Le spectateur devient acteur
Il y a une scène, presque anodine, où la caméra s’attarde sur le visage de Peiying. Elle ne dit rien, mais elle sait. Elle sait qu’elle est regardée. Et nous, nous sommes là, complices involontaires, regardant quelqu’un qui sait qu’elle est regardée. Ce vertige, Yeo Siew Hua le maîtrise jusqu’au bout. À la fin, il ne reste plus de résolution classique. La disparition reste une béance. Le véritable sujet du film n’était pas là. Stranger Eyes parle de nous, spectateurs modernes, assis derrière des écrans, à chercher du sens dans ce qui est montré, sans jamais vraiment nous interroger sur ce que cela dit de nous.

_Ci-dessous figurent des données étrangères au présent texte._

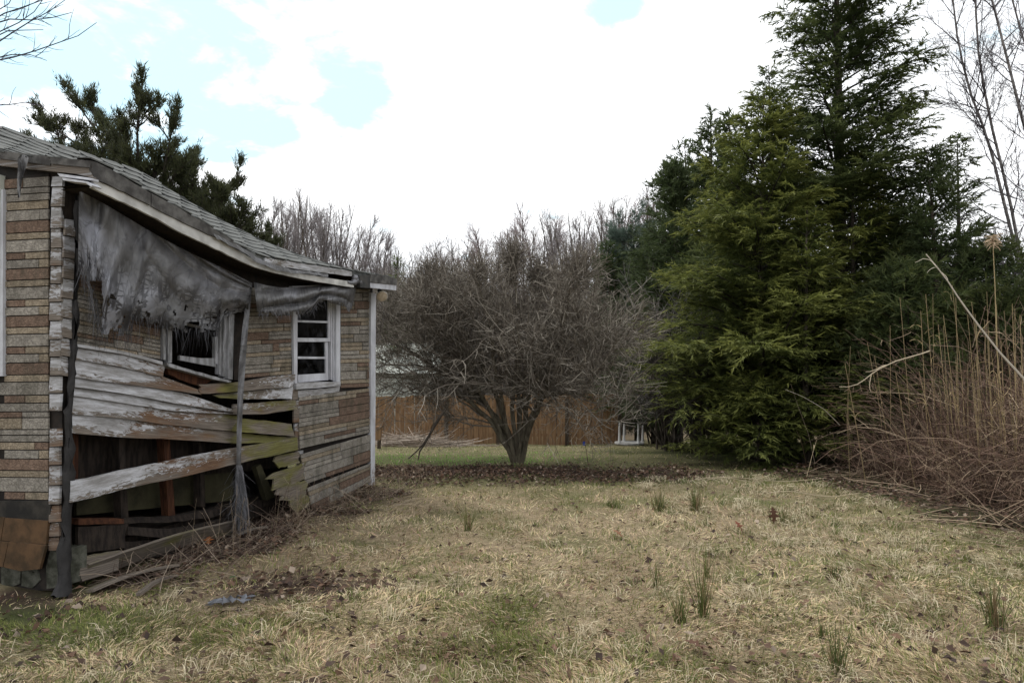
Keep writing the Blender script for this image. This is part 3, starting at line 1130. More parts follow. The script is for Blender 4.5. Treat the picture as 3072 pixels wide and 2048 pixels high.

Dans une société saturée de caméras, où l’homme est souvent réduit à une donnée visuelle ou à un flux, Stranger Eyes rappelle la fragilité d’une humanité exposée sans protection. Ce regard sans visage qui scrute de loin rappelle celui du soupçon, du jugement permanent ; une tentation que connaît bien toute société où la transparence devient une idole. Stranger Eyes nous rappelle également que regarder, c’est choisir, mais que l’on peut aussi être choisi à son insu. Et que ce choix-là n’a rien d’innocent. Un film qui ne se regarde pas seulement, mais qui vous regarde en retour.